Written instruction: Restate, exactly and without pictures, the lines from the start of the listing below through the line holding "mb.build('knot', M['blue_rag'], t)".

** start Record set **

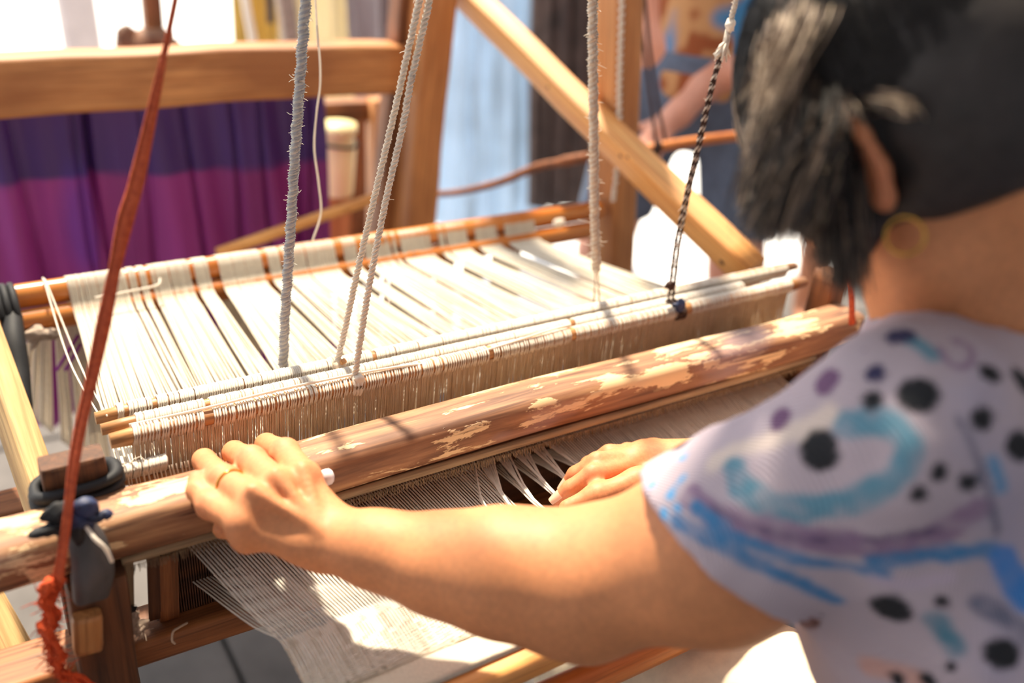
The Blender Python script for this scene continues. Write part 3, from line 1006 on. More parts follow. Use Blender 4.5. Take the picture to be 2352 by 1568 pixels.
# black and white twisted cord at the right with its white tassel knot
pts = [(1540, 690), (1556, 560), (1580, 440), (1610, 310), (1640, 180), (1668, 95), (1690, 0)]
w = [P(x, y, Y=.712) for x, y in pts]; w.append(up_to(w[-2], w[-1]))
t = thing('shaft_cord', 'twisted black and white double cord at the right, white tassel knot above', 'cord', w[0])
pa = spline(w[:6], 60)
mb = MB()
off = np.array([.0026, 0, .0006])
for sgn in (-1, 1):
    f = np.linspace(1.3, .4, 60)[:, None]
    twist(mb, pa + off * sgn * f, .0010, .00115, .011, 3, [0, 0, 1], phase=sgn, jit=.2)
fuzz(mb, pa, .003, 120, .004, 1)
mb.build('twist', [M['cord_dark'], M['cord_white']], t)
pb = spline(w[5:], 40)
mb = MB(); twist(mb, pb, .0017, .0016, .012, 3, [0], jit=.2); fuzz(mb, pb, .003, 60, .005)
for q in range(26):
    a = w[5] + RNG.normal(0, .0012, 3); d = np.array([RNG.normal(-.004, .006), RNG.normal(-.002, .003), -RNG.uniform(.008, .020)])
    mb.tube([a + (0, 0, .012), a, a + d * .5 + RNG.normal(0, .001, 3), a + d], [.0012, .0015, .0012, .0008], 4)
blob(mb, w[5] + (.001, -.001, .016), .0060, 9, .3, sq=(.9, .9, 1.2))
mb.build('tassel', M['cord_white'], t)
mb = MB()
for q in range(5):
    th = np.linspace(0, 2 * PI, 17)
    mb.tube(np.stack([w[0][0] - .006 + q * .0028 + .0015 * np.sin(th), FY + .006 + .018 * np.cos(th), FZ + .0098 * np.sin(th)], 1), .0012, 5, caps=False)
blob(mb, P(1538, 655, Y=.705), .0055, 5, .35)
mb.build('binding', M['cord_dark'], t)
mb = MB(); blob(mb, P(1562, 702, Y=.686), .0070, 6, .2, sq=(.9, .8, 1.15))
mb.tube([P(1545, 700, Y=.69), P(1560, 702, Y=.686)], .0028, 6)
mb.build('knot', M['blue_rag'], t)

# rust red ribbon at the left, frayed below
RD = [(407, -20, .66), (372, 150, .650), (318, 400, .64), (290, 500, .635), (263, 620, .63), (240, 735, .625), (213, 860, .618), (185, 980, .606), (166, 1090, .592), (156, 1180, .582), (146, 1250, .578), (136, 1310, .577), (128, 1345, .577)]
wpx = [13, 15, 33, 35, 26, 30, 26, 24, 22, 18, 20, 22, 20]
w = [P(x, y, Y=q) for x, y, q in RD][::-1]
wr = [a * np.linalg.norm(p - CAM) / FPX / 2 for a, p in zip(wpx[::-1], w)]
top = up_to(w[-2], w[-1]); w2 = w + [top]; wr2 = wr + [wr[-1]]
path = spline(w2, 160); rad = np.interp(np.linspace(0, len(w2) - 1, 160), range(len(w2)), wr2)
t = thing('ribbon_cord', 'rust red folded ribbon slanting down the left side, frayed at its lower end', 'cord', w[0], 'rust red batten ribbons')
fr = frame_along(path[0], path[120])
mb = MB()
tang = np.gradient(path, axis=0); tang /= np.linalg.norm(tang, axis=1, keepdims=True)
a = np.cross(tang, (0.50, 0.73, -.45)); a /= np.linalg.norm(a, axis=1, keepdims=True); b = np.cross(a, tang)
sec = [(-1, .1), (-.75, -.18), (0, -.30), (.5, -.14), (.62, -.34), (1, -.2), (.95, .1), (.3, .25), (-.5, .25)]
V = np.stack([path + rad[:, None] * (a * p + b * q * (1 + .35 * np.sin(np.linspace(0, 40, 160)))[:, None]) for p, q in sec], 1)
V = np.concatenate([V, V[:, :1]], 1)
mb.grid(V)
mb.build('ribbon', M['cord_red'], t)
mb = MB()
fp = [P(x, y, Y=.577) for x, y in ((130, 1335), (112, 1370), (120, 1420), (110, 1445), (122, 1490), (135, 1530), (155, 1552), (185, 1566), (215, 1585))]
fpath = spline(fp, 60)
for k in range(7):
    j = spline(np.array(fp) + RNG.normal(0, .0022, (len(fp), 3)), 50)
    mb.tube(j, np.linspace(.0030, .0016, 50) * RNG.uniform(.8, 1.2), 5)
fuzz(mb, fpath[:45], .005, 420, .007, r=.0005)
for k, q in enumerate(((112, 1345), (108, 1440), (130, 1510))):
    blob(mb, P(*q, Y=.577), .0060, 20 + k, .5)
mb.build('frayed_end', M['fluff_red'], t)

# the matching ribbon at the right end of the batten
w = [P(1955, 745, Y=.588), P(1957, 700, Y=.592), P(1953, 650, Y=.60), P(1950, 600, Y=.61)]
w.append(up_to(w[-2], w[-1]))
tag(MB().tube(spline(w, 40), .0034, 8, flat=1.0).build('ribbon_cord', M['cord_red'], origin=w[0]), 'rust red ribbon round the right end of the batten, half hidden by the hair', 'cord', 'rust red batten ribbons')

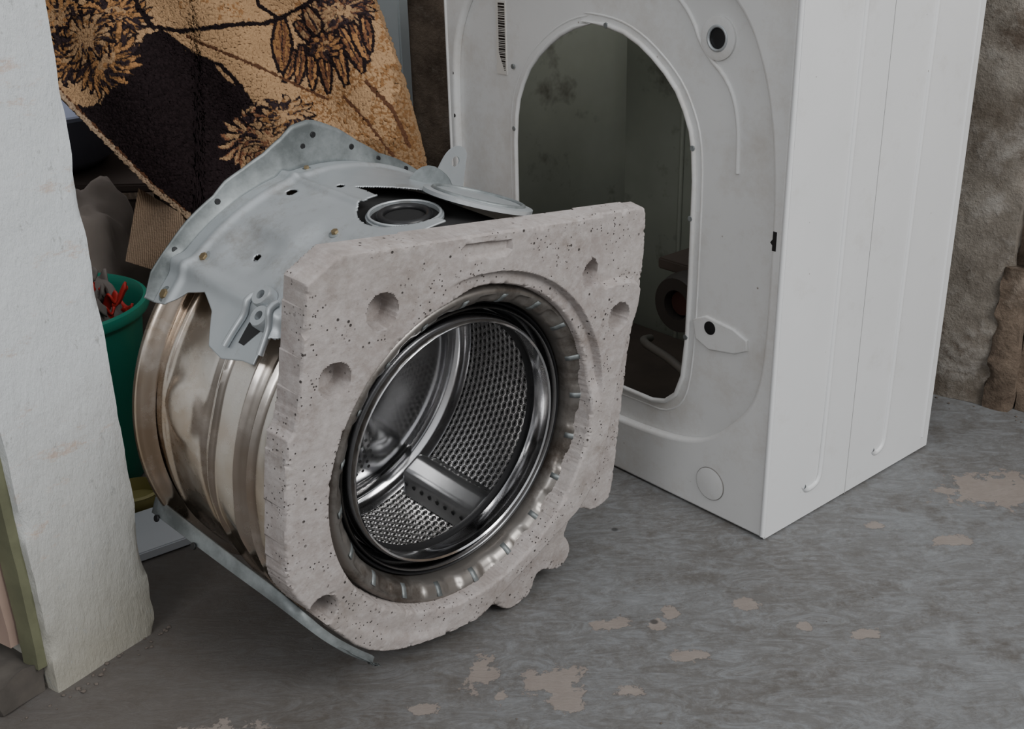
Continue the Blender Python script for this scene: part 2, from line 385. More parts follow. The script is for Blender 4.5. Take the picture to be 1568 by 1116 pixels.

** end Record set **

Correct output:
The Blender Python script for this scene continues. Write part 3, from line 1006 on. More parts follow. Use Blender 4.5. Take the picture to be 2352 by 1568 pixels.
# black and white twisted cord at the right with its white tassel knot
pts = [(1540, 690), (1556, 560), (1580, 440), (1610, 310), (1640, 180), (1668, 95), (1690, 0)]
w = [P(x, y, Y=.712) for x, y in pts]; w.append(up_to(w[-2], w[-1]))
t = thing('shaft_cord', 'twisted black and white double cord at the right, white tassel knot above', 'cord', w[0])
pa = spline(w[:6], 60)
mb = MB()
off = np.array([.0026, 0, .0006])
for sgn in (-1, 1):
    f = np.linspace(1.3, .4, 60)[:, None]
    twist(mb, pa + off * sgn * f, .0010, .00115, .011, 3, [0, 0, 1], phase=sgn, jit=.2)
fuzz(mb, pa, .003, 120, .004, 1)
mb.build('twist', [M['cord_dark'], M['cord_white']], t)
pb = spline(w[5:], 40)
mb = MB(); twist(mb, pb, .0017, .0016, .012, 3, [0], jit=.2); fuzz(mb, pb, .003, 60, .005)
for q in range(26):
    a = w[5] + RNG.normal(0, .0012, 3); d = np.array([RNG.normal(-.004, .006), RNG.normal(-.002, .003), -RNG.uniform(.008, .020)])
    mb.tube([a + (0, 0, .012), a, a + d * .5 + RNG.normal(0, .001, 3), a + d], [.0012, .0015, .0012, .0008], 4)
blob(mb, w[5] + (.001, -.001, .016), .0060, 9, .3, sq=(.9, .9, 1.2))
mb.build('tassel', M['cord_white'], t)
mb = MB()
for q in range(5):
    th = np.linspace(0, 2 * PI, 17)
    mb.tube(np.stack([w[0][0] - .006 + q * .0028 + .0015 * np.sin(th), FY + .006 + .018 * np.cos(th), FZ + .0098 * np.sin(th)], 1), .0012, 5, caps=False)
blob(mb, P(1538, 655, Y=.705), .0055, 5, .35)
mb.build('binding', M['cord_dark'], t)
mb = MB(); blob(mb, P(1562, 702, Y=.686), .0070, 6, .2, sq=(.9, .8, 1.15))
mb.tube([P(1545, 700, Y=.69), P(1560, 702, Y=.686)], .0028, 6)
mb.build('knot', M['blue_rag'], t)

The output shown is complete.